#### Supplied data ####

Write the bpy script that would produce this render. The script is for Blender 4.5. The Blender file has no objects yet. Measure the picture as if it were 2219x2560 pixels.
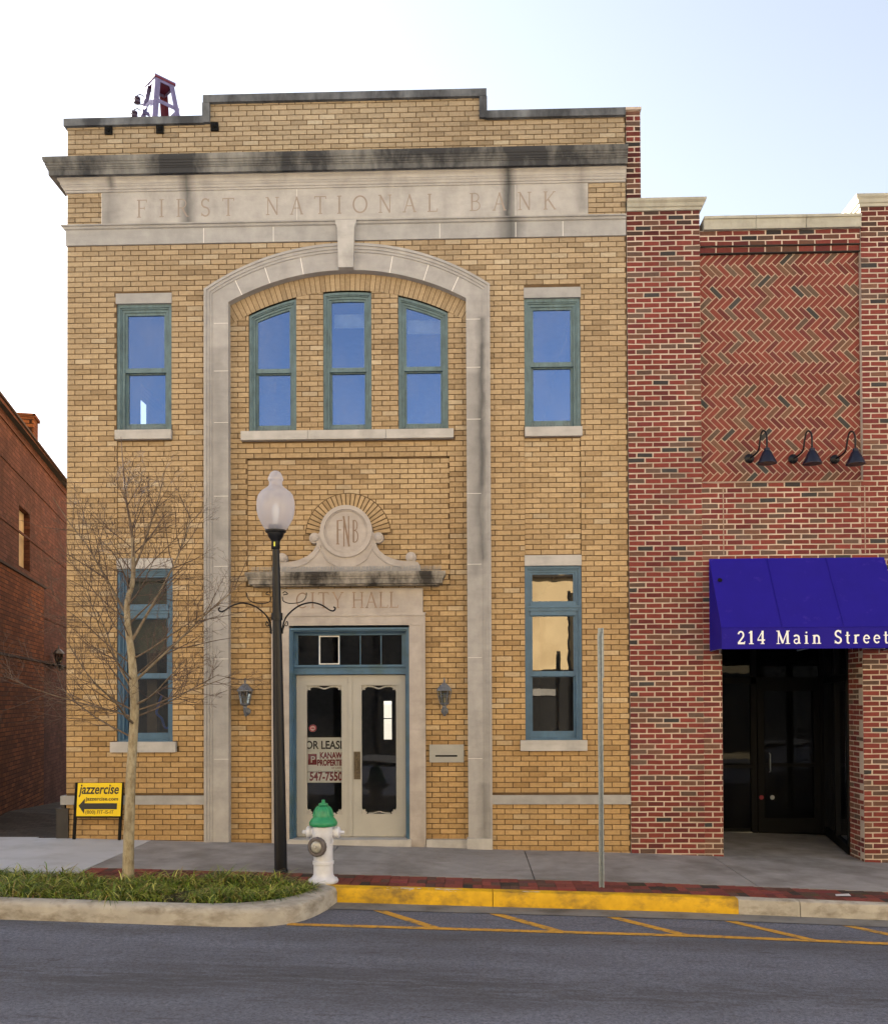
import bpy, math, random
from mathutils import Vector, Matrix, noise as mnoise
R = math.radians
rnd = random.Random(7)
sc = bpy.context.scene
col = sc.collection

# ------------------------------------------------------------------ camera, sky, sun, exposure
CAM = Vector((0, -12.5, 1.8))
yaw, pitch, roll, py_, f_ = 0.0295335, 0.0148144, 0.0043641, 1712.75, 2336.7
fw = Vector((-math.sin(yaw)*math.cos(pitch), math.cos(yaw)*math.cos(pitch), math.sin(pitch)))
r0 = Vector((math.cos(yaw), math.sin(yaw), 0)); u0 = r0.cross(fw)
rr = r0*math.cos(roll) - u0*math.sin(roll); uu = u0*math.cos(roll) + r0*math.sin(roll)
cd = bpy.data.cameras.new('camera'); cam = bpy.data.objects.new('camera', cd); col.objects.link(cam)
m = Matrix((rr, uu, -fw)).transposed().to_4x4(); m.translation = CAM
cam.matrix_world = m
cd.sensor_fit = 'VERTICAL'; cd.sensor_height = 36; cd.lens = f_/2560*36
cd.shift_y = (py_-1280)/2560; cd.clip_start = .05; cd.clip_end = 2000
sc.camera = cam

SUN_EL, SUN_AZ = R(28), R(-54.5)          # azimuth measured from +Y (behind the buildings), negative to the left
w = bpy.data.worlds.new('World'); sc.world = w; w.use_nodes = True
nt = w.node_tree; bgn = nt.nodes['Background']
sky = nt.nodes.new('ShaderNodeTexSky'); sky.sky_type = 'NISHITA'; sky.sun_disc = False
sky.sun_elevation = SUN_EL; sky.sun_rotation = SUN_AZ
sky.air_density = 1.0; sky.dust_density = 1.2; sky.ozone_density = 1.0
hs = nt.nodes.new('ShaderNodeHueSaturation'); hs.inputs['Saturation'].default_value = .5; hs.inputs['Value'].default_value = .86
nt.links.new(sky.outputs[0], hs.inputs['Color']); nt.links.new(hs.outputs[0], bgn.inputs[0]); bgn.inputs[1].default_value = .05
sd = bpy.data.lights.new('sun', 'SUN'); so = bpy.data.objects.new('sun', sd); col.objects.link(so)
sd.energy = 5; sd.angle = R(.5); sd.color = (1, .96, .89)
sdir = Vector((math.sin(SUN_AZ)*math.cos(SUN_EL), math.cos(SUN_AZ)*math.cos(SUN_EL), math.sin(SUN_EL)))
so.rotation_euler = (-sdir).to_track_quat('-Z', 'Y').to_euler(); so.location = (0, 0, 30)
sc.view_settings.view_transform = 'Standard'; sc.view_settings.look = 'None'
sc.view_settings.gamma = 1; sc.view_settings.use_curve_mapping = False
sc.view_settings.exposure = 2.95
sc.cycles.max_bounces = 8; sc.cycles.transparent_max_bounces = 12
sc.cycles.caustics_reflective = False; sc.cycles.caustics_refractive = False

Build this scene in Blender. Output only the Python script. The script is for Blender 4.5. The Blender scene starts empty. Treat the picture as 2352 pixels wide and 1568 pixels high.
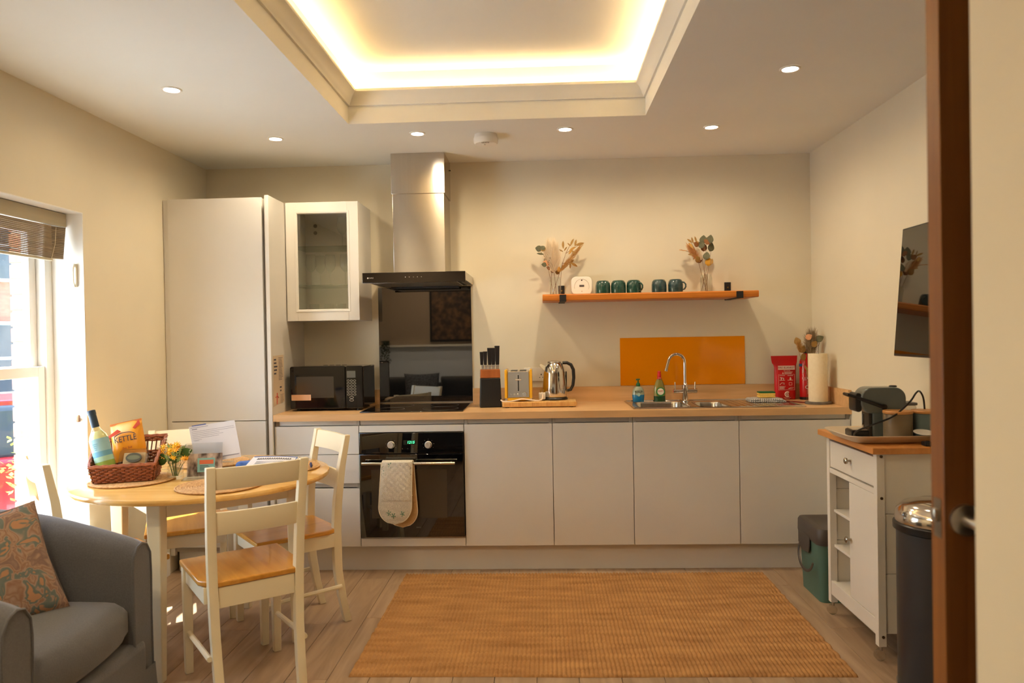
import bpy, bmesh, math, random
from math import sin, cos, pi, radians as R
from mathutils import Vector, Matrix, noise
random.seed(7)
S = bpy.context.scene
COL = S.collection

# ------------------------------------------------------------------ camera
cam_d = bpy.data.cameras.new('camera'); cam = bpy.data.objects.new('camera', cam_d); COL.objects.link(cam)
cam_d.sensor_width = 36.0; cam_d.lens = 26.564; cam_d.clip_start = 0.05; cam_d.clip_end = 200
_r = Vector((0.99902782, 0.04026265, -0.0179534)); _u = Vector((0.01753083, 0.01082398, 0.99978773)); _f = Vector((-0.04044843, 0.9991305, -0.01010762))
m = Matrix.Identity(4)
for i in range(3):
    m[i][0] = _r[i]; m[i][1] = _u[i]; m[i][2] = -_f[i]
m.translation = Vector((1.05388, -4.84347, 1.34721)); cam.matrix_world = m
cam_d.dof.use_dof = True; cam_d.dof.focus_distance = 4.3; cam_d.dof.aperture_fstop = 3.5
S.camera = cam
# ------------------------------------------------------------------ world, sun, exposure
W = bpy.data.worlds.new('world'); S.world = W; W.use_nodes = True
nt = W.node_tree; bg = nt.nodes['Background']
sky = nt.nodes.new('ShaderNodeTexSky'); sky.sky_type = 'NISHITA'; sky.sun_disc = False
sky.sun_elevation = R(58); sky.sun_rotation = R(230); sky.air_density = 1.0; sky.dust_density = 1.5
nt.links.new(sky.outputs[0], bg.inputs[0]); bg.inputs[1].default_value = 1.15
sun_d = bpy.data.lights.new('sun', 'SUN'); sun_d.energy = 15.0; sun_d.angle = R(0.6); sun_d.color = (1.0, 1.0, 1.0)
sun = bpy.data.objects.new('sun', sun_d); COL.objects.link(sun)
sun.rotation_euler = Vector((1.0, 0.85, -2.3)).to_track_quat('-Z', 'Y').to_euler(); sun.location = (-6, -6, 9)
S.view_settings.view_transform = 'Standard'; S.view_settings.look = 'None'; S.view_settings.gamma = 1.0
S.view_settings.use_curve_mapping = False; S.cycles.transparent_max_bounces = 40; S.view_settings.exposure = 0.74
DOWN_W = 12.5       # watts of one downlight
COVE = 33.0        # emission strength of the cove strip

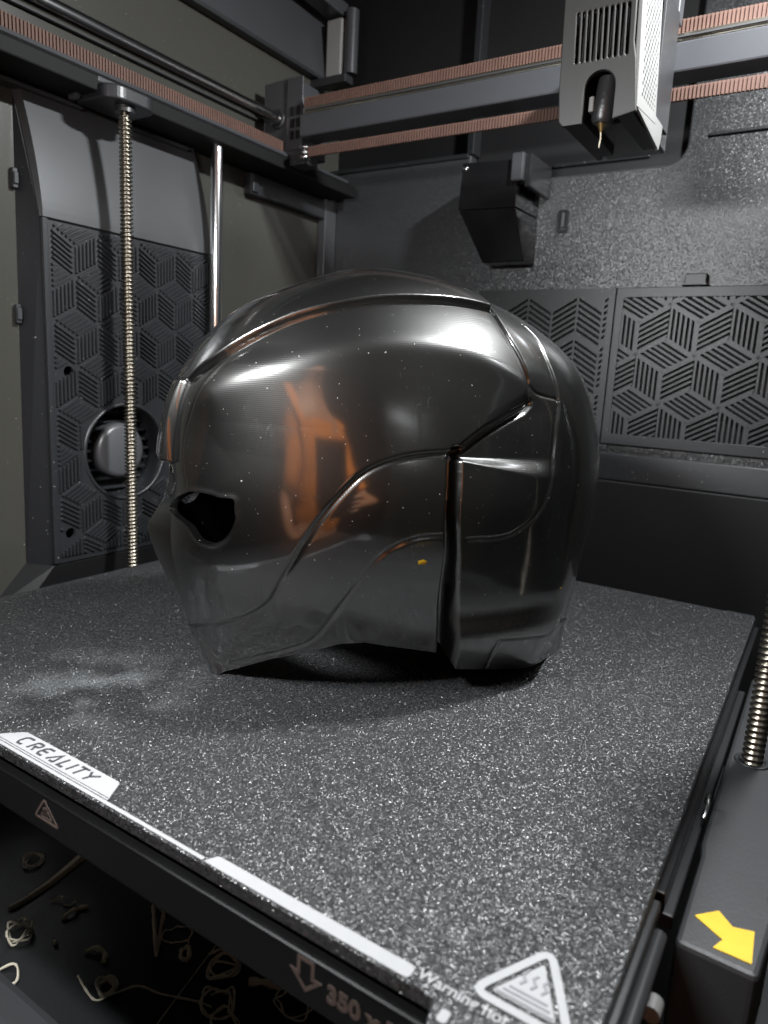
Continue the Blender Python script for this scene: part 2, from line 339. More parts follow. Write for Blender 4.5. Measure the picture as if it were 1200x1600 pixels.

####

The data above should be repeated exactly, minus any pictures.

Write the bpy script that would produce this render. The script is for Blender 4.5. The Blender file has no objects yet. Measure the picture as if it were 2219x2560 pixels.
import bpy, math, random
from mathutils import Vector, Matrix, noise as mnoise
R = math.radians
rnd = random.Random(7)
sc = bpy.context.scene
col = sc.collection

# ------------------------------------------------------------------ camera, sky, sun, exposure
CAM = Vector((0, -12.5, 1.8))
yaw, pitch, roll, py_, f_ = 0.0295335, 0.0148144, 0.0043641, 1712.75, 2336.7
fw = Vector((-math.sin(yaw)*math.cos(pitch), math.cos(yaw)*math.cos(pitch), math.sin(pitch)))
r0 = Vector((math.cos(yaw), math.sin(yaw), 0)); u0 = r0.cross(fw)
rr = r0*math.cos(roll) - u0*math.sin(roll); uu = u0*math.cos(roll) + r0*math.sin(roll)
cd = bpy.data.cameras.new('camera'); cam = bpy.data.objects.new('camera', cd); col.objects.link(cam)
m = Matrix((rr, uu, -fw)).transposed().to_4x4(); m.translation = CAM
cam.matrix_world = m
cd.sensor_fit = 'VERTICAL'; cd.sensor_height = 36; cd.lens = f_/2560*36
cd.shift_y = (py_-1280)/2560; cd.clip_start = .05; cd.clip_end = 2000
sc.camera = cam

SUN_EL, SUN_AZ = R(28), R(-54.5)          # azimuth measured from +Y (behind the buildings), negative to the left
w = bpy.data.worlds.new('World'); sc.world = w; w.use_nodes = True
nt = w.node_tree; bgn = nt.nodes['Background']
sky = nt.nodes.new('ShaderNodeTexSky'); sky.sky_type = 'NISHITA'; sky.sun_disc = False
sky.sun_elevation = SUN_EL; sky.sun_rotation = SUN_AZ
sky.air_density = 1.0; sky.dust_density = 1.2; sky.ozone_density = 1.0
hs = nt.nodes.new('ShaderNodeHueSaturation'); hs.inputs['Saturation'].default_value = .5; hs.inputs['Value'].default_value = .86
nt.links.new(sky.outputs[0], hs.inputs['Color']); nt.links.new(hs.outputs[0], bgn.inputs[0]); bgn.inputs[1].default_value = .05
sd = bpy.data.lights.new('sun', 'SUN'); so = bpy.data.objects.new('sun', sd); col.objects.link(so)
sd.energy = 5; sd.angle = R(.5); sd.color = (1, .96, .89)
sdir = Vector((math.sin(SUN_AZ)*math.cos(SUN_EL), math.cos(SUN_AZ)*math.cos(SUN_EL), math.sin(SUN_EL)))
so.rotation_euler = (-sdir).to_track_quat('-Z', 'Y').to_euler(); so.location = (0, 0, 30)
sc.view_settings.view_transform = 'Standard'; sc.view_settings.look = 'None'
sc.view_settings.gamma = 1; sc.view_settings.use_curve_mapping = False
sc.view_settings.exposure = 2.95
sc.cycles.max_bounces = 8; sc.cycles.transparent_max_bounces = 12
sc.cycles.caustics_reflective = False; sc.cycles.caustics_refractive = False

Build this scene in Blender. Output only the Python script. The script is for Blender 4.5. The Blender scene starts empty. Treat the picture as 2352 pixels wide and 1568 pixels high.
import bpy, bmesh, math, random
from math import sin, cos, pi, radians as R
from mathutils import Vector, Matrix, noise
random.seed(7)
S = bpy.context.scene
COL = S.collection

# ------------------------------------------------------------------ camera
cam_d = bpy.data.cameras.new('camera'); cam = bpy.data.objects.new('camera', cam_d); COL.objects.link(cam)
cam_d.sensor_width = 36.0; cam_d.lens = 26.564; cam_d.clip_start = 0.05; cam_d.clip_end = 200
_r = Vector((0.99902782, 0.04026265, -0.0179534)); _u = Vector((0.01753083, 0.01082398, 0.99978773)); _f = Vector((-0.04044843, 0.9991305, -0.01010762))
m = Matrix.Identity(4)
for i in range(3):
    m[i][0] = _r[i]; m[i][1] = _u[i]; m[i][2] = -_f[i]
m.translation = Vector((1.05388, -4.84347, 1.34721)); cam.matrix_world = m
cam_d.dof.use_dof = True; cam_d.dof.focus_distance = 4.3; cam_d.dof.aperture_fstop = 3.5
S.camera = cam
# ------------------------------------------------------------------ world, sun, exposure
W = bpy.data.worlds.new('world'); S.world = W; W.use_nodes = True
nt = W.node_tree; bg = nt.nodes['Background']
sky = nt.nodes.new('ShaderNodeTexSky'); sky.sky_type = 'NISHITA'; sky.sun_disc = False
sky.sun_elevation = R(58); sky.sun_rotation = R(230); sky.air_density = 1.0; sky.dust_density = 1.5
nt.links.new(sky.outputs[0], bg.inputs[0]); bg.inputs[1].default_value = 1.15
sun_d = bpy.data.lights.new('sun', 'SUN'); sun_d.energy = 15.0; sun_d.angle = R(0.6); sun_d.color = (1.0, 1.0, 1.0)
sun = bpy.data.objects.new('sun', sun_d); COL.objects.link(sun)
sun.rotation_euler = Vector((1.0, 0.85, -2.3)).to_track_quat('-Z', 'Y').to_euler(); sun.location = (-6, -6, 9)
S.view_settings.view_transform = 'Standard'; S.view_settings.look = 'None'; S.view_settings.gamma = 1.0
S.view_settings.use_curve_mapping = False; S.cycles.transparent_max_bounces = 40; S.view_settings.exposure = 0.74
DOWN_W = 12.5       # watts of one downlight
COVE = 33.0        # emission strength of the cove strip

Continue the Blender Python script for this scene: part 2, from line 339. More parts follow. Write for Blender 4.5. Measure the picture as if it were 1200x1600 pixels.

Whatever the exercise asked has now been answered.